Actor

Actor is trait that processing some methods to set up necessary conditions before the whole programs starts/ends. it basically categorizes:

  • Preparations Beforehand method new, open_actor and close_actor are provided to serve that purpose. First of all, you can define a struct according to your requirement, eg:

#![allow(unused)]
fn main() {
#[dyer::actor]
struct MyActor {
	start_uris: Vec<String>
	...
}
}

the struct MyActor should contain appropirate fields which initialized by the method new. 


#![allow(unused)]
fn main() {
#[dyer::async_trait]
impl Actor<_, _> for MyActor {
	async fn new() -> Self {
		Self {
			start_uris: vec!["https://example.domain/path/to/site1".to_string(),
									"https://example.domain/path/to/site2".to_string() ] 
			//other fields 
			...
		}
	}
	// other method of Actor
	...
}
}

before the whole program starts, the method open_actor gets called. preparation should be done here! but wait, what should we do here? let's extend the example above a little bit.

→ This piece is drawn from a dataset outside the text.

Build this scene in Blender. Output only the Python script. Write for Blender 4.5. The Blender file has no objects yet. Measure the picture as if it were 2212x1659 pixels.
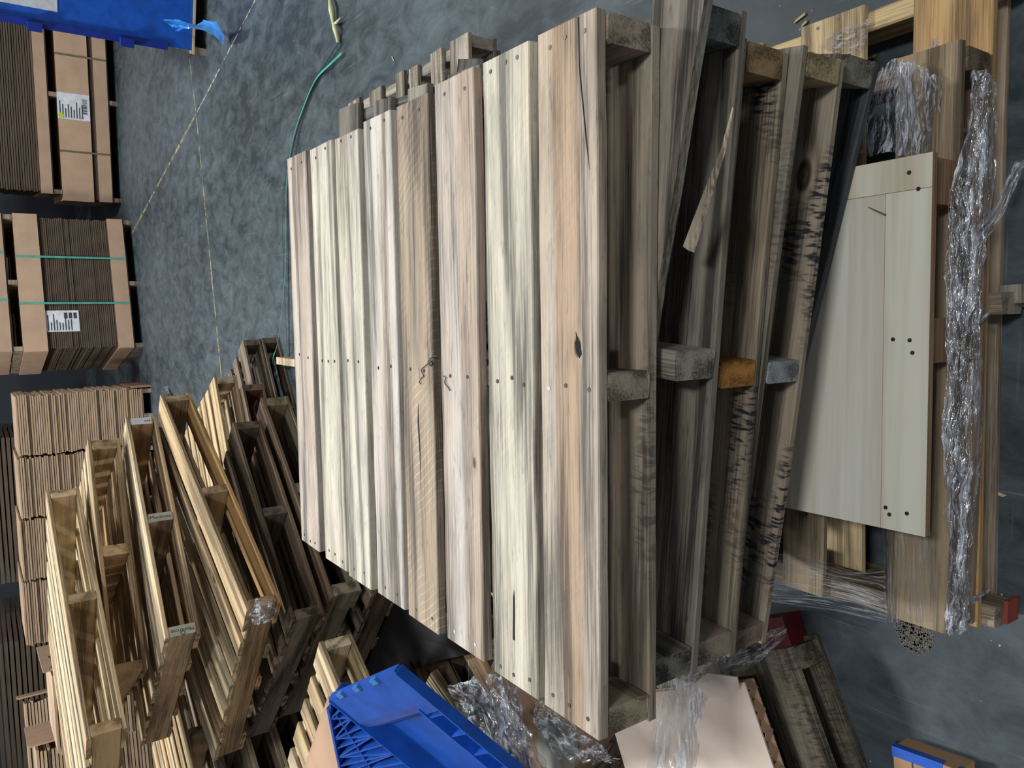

all start uris are stored by lines in a file uris.txt


#![allow(unused)]
fn main() {
#[dyer::actor]
pub struct MyActor {
	start_uris: Vec<String>
}

#[dyer::async_trait]
impl Actor<_, _> for MyActor {
	async fn new() -> Self {
		use std::io::Read;

		let mut file = std::fs::File::open("path/to/uris.txt").unwrap();
		let buf = std::io::BufReader::new(file);
		let uris = buf.lines().map(|line| {
			 line.unwrap()
		}).collect::<Vec<String>>();
		Self {
			start_uris: uris
		}
	}

	async fn open_actor(&mut self, _app: &mut App<_>) {
		self.start_uris.for_each(|uri| {
			Task::get(uri)
				.parser(..)
				.body(Body::empty(), "myactor_identifier".into())
				.unwrap()
		});
	}
	// other method of Actor
	...
}
}

Analogously you can do some staff with close_actor when program ends.

  • Assignments Entry The program cannot starts without Task, entry_task serve as a way to add tasks to the lists. It expects a vector of Task when the function ends,

#![allow(unused)]
fn main() {
#[dyer::async_trait]
impl Actor<_, _> for MyActor {
	async fn entry_task(&mut self) -> Result<Vec<Task>, Box<dyn Error>> {
		self.start_uris.map(|uri| {
			Task::get(uri)
				.parser(..)
				.body(Body::empty(), "myactor_identifier".into())
				.unwrap()
		}).collect::<_>()
	}
	// other method of Actor
	...
}
}

As for entry_affix, it is commonly not necessary unless modification is required for that Task, But what is that? before we answer that let's take a look at the structure of Task, 


#![allow(unused)]
fn main() {
pub struct Task {
    /// main infomation that represents a `Task`
    pub(crate) inner: InnerTask,
    /// Formdata, files or other request parameters stored here
    pub(crate) body: Body,
		...
}
pub struct InnerTask {
    pub uri: Uri,
    /// request's vesoin
    pub method: Method,
    /// additional headers if necessary
    pub headers: HeaderMap<HeaderValue>,
		...
}
}

it is obvious to see that a Task almost contains infomation to make a request.

But when does entry_affix play its role? Here are some scenarios that you may use it.

  1. Headers Modification (eg. Cookies, User-Agents, Tokens, and etc.)
  2. javascript simulation
  3. FFI and others

Here we focus on the first one(most used) and an example is given at section Actor.